Ao contrário do que se imagina este processo não é uma coisa recente, tem raízes no teatro grego e faz parte integrante da nossa capacidade cognitiva. Não é um padrão inventado por um grupo de espertinhos da indústria cinematográfica hollywoodiana. Esta técnica, na verdade, foi muito bem aproveitada pelos escritores/produtores da tal indústria. A maioria dos autores de fantasia/young-adult utilizam este processo, citemos, então, um anterior ao boom da "fórmula Disney" – O Senhor dos Anéis de Tolkien.

4 – A Produção "Mista" – Todos os processos acima são usados, mas não como ferramenta absoluta. O autor deixa-se levar pela inspiração e escreve horas a fio ou dias a fio. Então para e perscruta o texto. Onde ele me levará? Que história quero contar? Qual será o tamanho desta história? Entre outros. Desenvolve um plano, como um desenho de um caminho, mas sem a preocupação de seguir os passos do contexto da produção 3.

O escritor, embora tenha clara certeza do que quer contar, em muitos casos não visualiza o fim antes que este se apresente. Por isso a liberdade da produção 2, de reescrever à perfeição e demorar o quanto quiser pode ser usada, lapida a história até que a história seja o que espera. Quanto à conclusão, como nos processos 1 e 2, não necessariamente apresenta uma solução, ela pode abrir-se para outra possibilidade, encerrar-se abruptamente deixando o leitor em suspense.

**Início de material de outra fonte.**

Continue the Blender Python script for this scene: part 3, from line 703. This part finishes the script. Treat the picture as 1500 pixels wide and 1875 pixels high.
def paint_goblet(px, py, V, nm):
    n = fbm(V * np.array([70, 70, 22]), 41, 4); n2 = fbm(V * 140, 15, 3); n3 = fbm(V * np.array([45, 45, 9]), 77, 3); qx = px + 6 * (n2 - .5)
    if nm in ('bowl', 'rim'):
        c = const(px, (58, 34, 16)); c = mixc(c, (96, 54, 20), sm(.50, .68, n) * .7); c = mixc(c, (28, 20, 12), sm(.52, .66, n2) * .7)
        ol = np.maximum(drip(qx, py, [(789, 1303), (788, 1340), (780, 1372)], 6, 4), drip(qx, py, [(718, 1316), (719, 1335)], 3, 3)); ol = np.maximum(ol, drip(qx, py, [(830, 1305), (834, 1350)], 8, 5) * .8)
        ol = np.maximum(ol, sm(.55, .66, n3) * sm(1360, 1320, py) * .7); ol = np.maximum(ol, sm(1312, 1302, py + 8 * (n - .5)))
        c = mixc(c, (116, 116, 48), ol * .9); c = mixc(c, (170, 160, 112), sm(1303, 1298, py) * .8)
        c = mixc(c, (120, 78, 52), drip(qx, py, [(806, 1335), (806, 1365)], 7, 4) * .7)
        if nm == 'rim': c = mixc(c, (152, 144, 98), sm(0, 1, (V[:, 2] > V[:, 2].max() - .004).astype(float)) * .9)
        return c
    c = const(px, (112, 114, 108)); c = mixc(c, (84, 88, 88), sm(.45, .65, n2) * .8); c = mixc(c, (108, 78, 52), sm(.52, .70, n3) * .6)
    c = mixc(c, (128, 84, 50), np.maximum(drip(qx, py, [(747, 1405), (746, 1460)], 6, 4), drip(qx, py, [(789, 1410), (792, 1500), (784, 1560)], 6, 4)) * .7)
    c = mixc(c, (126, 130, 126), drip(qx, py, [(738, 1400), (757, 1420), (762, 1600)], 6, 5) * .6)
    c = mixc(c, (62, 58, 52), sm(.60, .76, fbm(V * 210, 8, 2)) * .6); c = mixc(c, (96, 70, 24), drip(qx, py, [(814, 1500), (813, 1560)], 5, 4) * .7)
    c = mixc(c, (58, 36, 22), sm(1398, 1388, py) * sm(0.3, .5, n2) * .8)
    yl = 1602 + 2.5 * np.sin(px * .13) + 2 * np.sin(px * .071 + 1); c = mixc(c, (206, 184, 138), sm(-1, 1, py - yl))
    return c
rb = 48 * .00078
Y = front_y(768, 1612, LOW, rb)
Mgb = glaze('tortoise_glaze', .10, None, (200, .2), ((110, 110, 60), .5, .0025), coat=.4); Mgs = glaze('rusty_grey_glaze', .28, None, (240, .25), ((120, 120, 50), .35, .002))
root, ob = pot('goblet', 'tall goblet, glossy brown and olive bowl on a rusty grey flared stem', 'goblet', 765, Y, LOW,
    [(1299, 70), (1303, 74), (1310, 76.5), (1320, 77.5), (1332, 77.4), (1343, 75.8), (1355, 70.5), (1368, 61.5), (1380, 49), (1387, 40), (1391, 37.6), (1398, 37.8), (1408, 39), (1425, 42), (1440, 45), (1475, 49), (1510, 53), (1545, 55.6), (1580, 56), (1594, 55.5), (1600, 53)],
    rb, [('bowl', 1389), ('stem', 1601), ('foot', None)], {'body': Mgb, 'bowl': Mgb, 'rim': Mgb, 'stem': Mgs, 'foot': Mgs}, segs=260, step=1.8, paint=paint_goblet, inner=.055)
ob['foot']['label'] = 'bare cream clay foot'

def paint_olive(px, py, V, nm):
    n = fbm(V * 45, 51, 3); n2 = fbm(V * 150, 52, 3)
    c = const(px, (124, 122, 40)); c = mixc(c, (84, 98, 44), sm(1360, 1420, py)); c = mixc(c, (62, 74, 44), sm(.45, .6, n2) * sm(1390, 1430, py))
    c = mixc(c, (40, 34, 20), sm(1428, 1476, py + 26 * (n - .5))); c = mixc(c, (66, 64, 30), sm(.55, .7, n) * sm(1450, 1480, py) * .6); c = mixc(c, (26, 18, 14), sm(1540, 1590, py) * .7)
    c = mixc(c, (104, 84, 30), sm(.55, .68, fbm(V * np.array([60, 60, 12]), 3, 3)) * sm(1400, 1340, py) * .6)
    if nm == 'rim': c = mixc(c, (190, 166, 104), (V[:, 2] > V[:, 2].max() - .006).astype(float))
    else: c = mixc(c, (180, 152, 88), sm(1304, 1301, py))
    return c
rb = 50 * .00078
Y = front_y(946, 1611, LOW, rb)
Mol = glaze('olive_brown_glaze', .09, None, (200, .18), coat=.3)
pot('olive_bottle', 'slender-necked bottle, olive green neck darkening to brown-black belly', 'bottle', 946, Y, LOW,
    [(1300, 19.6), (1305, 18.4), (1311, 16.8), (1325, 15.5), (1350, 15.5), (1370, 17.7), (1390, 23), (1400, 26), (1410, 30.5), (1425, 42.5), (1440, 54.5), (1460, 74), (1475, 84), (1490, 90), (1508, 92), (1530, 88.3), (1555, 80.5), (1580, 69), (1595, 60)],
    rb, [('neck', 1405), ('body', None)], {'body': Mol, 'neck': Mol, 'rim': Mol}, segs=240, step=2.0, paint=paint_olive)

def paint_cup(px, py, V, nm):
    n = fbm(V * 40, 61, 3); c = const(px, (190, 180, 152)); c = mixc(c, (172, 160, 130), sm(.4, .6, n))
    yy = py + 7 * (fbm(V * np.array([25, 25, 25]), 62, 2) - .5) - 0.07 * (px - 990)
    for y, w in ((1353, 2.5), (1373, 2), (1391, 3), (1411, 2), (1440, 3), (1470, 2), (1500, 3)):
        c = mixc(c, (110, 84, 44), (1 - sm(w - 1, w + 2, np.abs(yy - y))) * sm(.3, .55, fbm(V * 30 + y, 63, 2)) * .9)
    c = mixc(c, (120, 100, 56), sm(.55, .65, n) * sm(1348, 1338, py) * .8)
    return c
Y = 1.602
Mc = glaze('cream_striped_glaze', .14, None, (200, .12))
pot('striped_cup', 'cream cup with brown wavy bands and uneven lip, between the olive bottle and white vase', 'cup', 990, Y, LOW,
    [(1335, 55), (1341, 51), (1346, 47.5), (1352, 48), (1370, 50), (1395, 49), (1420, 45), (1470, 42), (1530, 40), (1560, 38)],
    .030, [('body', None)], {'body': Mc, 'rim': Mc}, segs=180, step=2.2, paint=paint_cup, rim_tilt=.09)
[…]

Neste processo o autor pode construir uma planilha dos capítulos ou partes a serem narradas e anotar um resumo dos acontecimentos para que não se perca a linha narrativa. Esta planilha também irá ser útil no momento de enviar originais para editoras, pois muitas delas solicitam este material.

Gosto muito deste processo, por que, enquanto me dá liberdade para fugir do lugar comum, não me joga no "outerspace", onde ficaria sozinho com meus pensamentos. Estes são alguns dos materiais físicos de planejamento que usei no meu livro "Caminho do Príncipe", que diga-se, comecei pela segunda parte e foi feito inteiramente no word. Pena que "post-its" não existem mais.